I've been discussing with my colleges about logging in by using your OpenID account, Google account etc. in our customers CMS and/or the internal systems we use, as we've had a few requests regarding this from both existing customers and new.

What are your approaches on this? Is this a bad idea? Especially for our customers, in their customized content management systems? I really think it can be a major security issue, but would a normal login, provided by us, in the reality, be as much of a security risk?

2 Answers 2


I think owning login credentials is a bigger security risk, at least from a political perspective. Given you don't even have passwords, you have just completely avoided having a gawker media style issue where someone penetrates your database and uses it as a launch pad because your password storage was weak.

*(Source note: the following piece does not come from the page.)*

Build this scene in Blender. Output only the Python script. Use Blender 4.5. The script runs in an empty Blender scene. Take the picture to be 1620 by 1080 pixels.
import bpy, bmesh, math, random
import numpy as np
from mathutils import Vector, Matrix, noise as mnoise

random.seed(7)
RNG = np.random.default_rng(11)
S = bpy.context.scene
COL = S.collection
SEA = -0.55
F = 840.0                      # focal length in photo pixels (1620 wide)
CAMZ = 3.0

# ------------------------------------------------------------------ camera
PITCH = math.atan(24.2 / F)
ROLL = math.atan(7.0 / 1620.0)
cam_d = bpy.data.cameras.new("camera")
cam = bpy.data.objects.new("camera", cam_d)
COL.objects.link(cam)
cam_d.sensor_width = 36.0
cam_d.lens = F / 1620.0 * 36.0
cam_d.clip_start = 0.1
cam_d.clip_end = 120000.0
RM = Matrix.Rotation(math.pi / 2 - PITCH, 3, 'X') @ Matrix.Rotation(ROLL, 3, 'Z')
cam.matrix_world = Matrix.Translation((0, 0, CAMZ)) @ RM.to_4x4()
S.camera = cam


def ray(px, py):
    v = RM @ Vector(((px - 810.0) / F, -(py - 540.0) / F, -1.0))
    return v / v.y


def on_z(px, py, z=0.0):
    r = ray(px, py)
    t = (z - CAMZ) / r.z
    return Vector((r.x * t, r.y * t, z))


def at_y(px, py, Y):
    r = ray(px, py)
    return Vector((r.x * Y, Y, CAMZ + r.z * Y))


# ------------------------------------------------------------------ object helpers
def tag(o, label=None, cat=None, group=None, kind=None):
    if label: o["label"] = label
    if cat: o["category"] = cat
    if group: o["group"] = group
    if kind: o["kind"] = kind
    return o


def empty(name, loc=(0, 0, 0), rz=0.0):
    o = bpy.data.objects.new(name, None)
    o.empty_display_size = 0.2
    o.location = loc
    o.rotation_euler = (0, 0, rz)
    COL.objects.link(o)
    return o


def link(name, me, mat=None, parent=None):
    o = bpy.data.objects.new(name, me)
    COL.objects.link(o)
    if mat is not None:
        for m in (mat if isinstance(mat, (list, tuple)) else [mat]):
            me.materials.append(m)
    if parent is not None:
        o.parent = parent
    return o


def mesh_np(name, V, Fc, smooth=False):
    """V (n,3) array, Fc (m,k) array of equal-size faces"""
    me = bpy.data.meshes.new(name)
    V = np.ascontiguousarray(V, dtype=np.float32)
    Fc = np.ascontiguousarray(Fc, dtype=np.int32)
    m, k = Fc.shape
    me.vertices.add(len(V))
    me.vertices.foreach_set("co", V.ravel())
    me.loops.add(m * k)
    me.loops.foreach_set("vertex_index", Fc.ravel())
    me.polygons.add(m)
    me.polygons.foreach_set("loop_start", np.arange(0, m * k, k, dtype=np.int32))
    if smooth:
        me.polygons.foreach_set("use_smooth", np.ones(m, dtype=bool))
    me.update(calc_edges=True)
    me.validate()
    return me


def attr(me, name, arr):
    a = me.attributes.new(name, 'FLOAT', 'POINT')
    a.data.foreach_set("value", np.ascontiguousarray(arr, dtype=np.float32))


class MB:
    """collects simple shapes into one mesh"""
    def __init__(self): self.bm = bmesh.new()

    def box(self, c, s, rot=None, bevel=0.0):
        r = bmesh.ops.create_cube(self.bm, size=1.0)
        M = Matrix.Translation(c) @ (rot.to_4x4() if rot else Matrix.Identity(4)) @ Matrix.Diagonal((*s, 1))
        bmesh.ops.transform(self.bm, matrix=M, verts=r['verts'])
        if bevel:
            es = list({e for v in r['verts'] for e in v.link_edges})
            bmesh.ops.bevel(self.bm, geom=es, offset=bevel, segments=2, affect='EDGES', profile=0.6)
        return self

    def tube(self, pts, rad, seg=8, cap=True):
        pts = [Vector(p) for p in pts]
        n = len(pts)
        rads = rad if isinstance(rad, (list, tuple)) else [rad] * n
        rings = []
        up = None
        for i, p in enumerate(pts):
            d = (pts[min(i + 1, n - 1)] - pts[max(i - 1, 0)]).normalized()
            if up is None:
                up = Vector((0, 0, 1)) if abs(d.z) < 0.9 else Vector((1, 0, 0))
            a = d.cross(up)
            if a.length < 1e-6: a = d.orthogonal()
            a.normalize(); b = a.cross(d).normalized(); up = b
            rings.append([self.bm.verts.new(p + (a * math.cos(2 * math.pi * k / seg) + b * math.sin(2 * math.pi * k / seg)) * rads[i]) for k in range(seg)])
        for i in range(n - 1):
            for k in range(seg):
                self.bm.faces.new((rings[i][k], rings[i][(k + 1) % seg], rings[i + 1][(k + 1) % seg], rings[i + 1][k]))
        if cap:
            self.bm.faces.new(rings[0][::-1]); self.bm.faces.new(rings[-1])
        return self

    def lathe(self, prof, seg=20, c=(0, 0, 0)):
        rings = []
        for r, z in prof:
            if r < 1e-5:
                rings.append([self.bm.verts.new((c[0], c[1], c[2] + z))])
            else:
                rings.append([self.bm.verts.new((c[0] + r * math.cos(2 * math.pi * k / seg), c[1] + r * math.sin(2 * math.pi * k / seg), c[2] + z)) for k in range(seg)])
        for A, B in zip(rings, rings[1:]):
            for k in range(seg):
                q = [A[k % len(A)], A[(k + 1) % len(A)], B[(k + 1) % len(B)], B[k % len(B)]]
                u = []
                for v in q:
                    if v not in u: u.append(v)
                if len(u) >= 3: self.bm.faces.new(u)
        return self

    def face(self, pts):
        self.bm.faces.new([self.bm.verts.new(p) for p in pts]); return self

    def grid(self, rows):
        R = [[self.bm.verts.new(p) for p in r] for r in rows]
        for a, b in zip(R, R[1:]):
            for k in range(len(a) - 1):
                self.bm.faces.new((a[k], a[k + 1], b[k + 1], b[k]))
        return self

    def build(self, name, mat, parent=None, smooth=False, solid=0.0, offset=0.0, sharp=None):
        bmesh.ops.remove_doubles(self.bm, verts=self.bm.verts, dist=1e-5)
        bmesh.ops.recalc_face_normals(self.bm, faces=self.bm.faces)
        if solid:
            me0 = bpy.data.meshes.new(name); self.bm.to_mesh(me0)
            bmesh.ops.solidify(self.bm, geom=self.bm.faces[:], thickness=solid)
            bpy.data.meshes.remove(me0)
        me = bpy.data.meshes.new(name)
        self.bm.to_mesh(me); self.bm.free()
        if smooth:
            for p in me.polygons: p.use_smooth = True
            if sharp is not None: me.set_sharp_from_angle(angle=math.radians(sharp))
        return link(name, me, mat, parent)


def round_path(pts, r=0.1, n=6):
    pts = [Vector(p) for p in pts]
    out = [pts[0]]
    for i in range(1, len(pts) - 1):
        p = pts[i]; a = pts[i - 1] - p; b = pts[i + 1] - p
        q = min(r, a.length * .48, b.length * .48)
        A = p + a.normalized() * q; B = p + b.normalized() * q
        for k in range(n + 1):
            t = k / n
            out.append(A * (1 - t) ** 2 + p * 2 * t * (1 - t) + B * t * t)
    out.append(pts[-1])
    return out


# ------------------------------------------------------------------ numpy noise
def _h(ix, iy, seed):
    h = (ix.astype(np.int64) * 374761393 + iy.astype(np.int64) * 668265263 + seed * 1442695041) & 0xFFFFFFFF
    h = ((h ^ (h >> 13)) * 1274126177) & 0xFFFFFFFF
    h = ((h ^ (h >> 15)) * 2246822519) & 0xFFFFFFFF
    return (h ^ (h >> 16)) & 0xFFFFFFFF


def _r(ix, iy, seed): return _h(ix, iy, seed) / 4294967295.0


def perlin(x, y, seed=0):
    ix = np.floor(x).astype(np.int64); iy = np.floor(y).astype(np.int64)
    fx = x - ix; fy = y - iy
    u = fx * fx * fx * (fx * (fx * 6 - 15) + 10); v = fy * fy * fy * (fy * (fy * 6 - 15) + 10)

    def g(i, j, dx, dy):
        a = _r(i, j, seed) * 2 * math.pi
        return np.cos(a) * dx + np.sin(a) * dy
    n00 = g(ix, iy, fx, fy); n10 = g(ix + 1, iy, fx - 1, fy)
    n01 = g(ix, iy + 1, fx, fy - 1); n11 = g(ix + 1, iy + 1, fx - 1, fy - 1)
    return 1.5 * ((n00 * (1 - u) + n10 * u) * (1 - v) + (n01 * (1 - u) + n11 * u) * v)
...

From a traditional security perspective, you have the same potential authorization and escalation of privilege issues no matter how you are authenticating users.


If your clients want to do it then it definitely saves you the work and risk of implementing your own authentication and requiring users to remember yet another password. The other thing is that just because you support the OpenID protocol doesn't mean you have to accept any authentication. So perhaps your client is comfortable with Google but not Yahoo for some bizarre reason. Then you could restrict the app to only use the trusted identity registries.

I would submit that security vulnerabilities in systems are typically more common and easier to exploit in ways other than stealing login credentials. The OWASP Top Ten is a good summary of the most common issues. For example if your session management is poor then it won't really matter how the users login from a security perspective.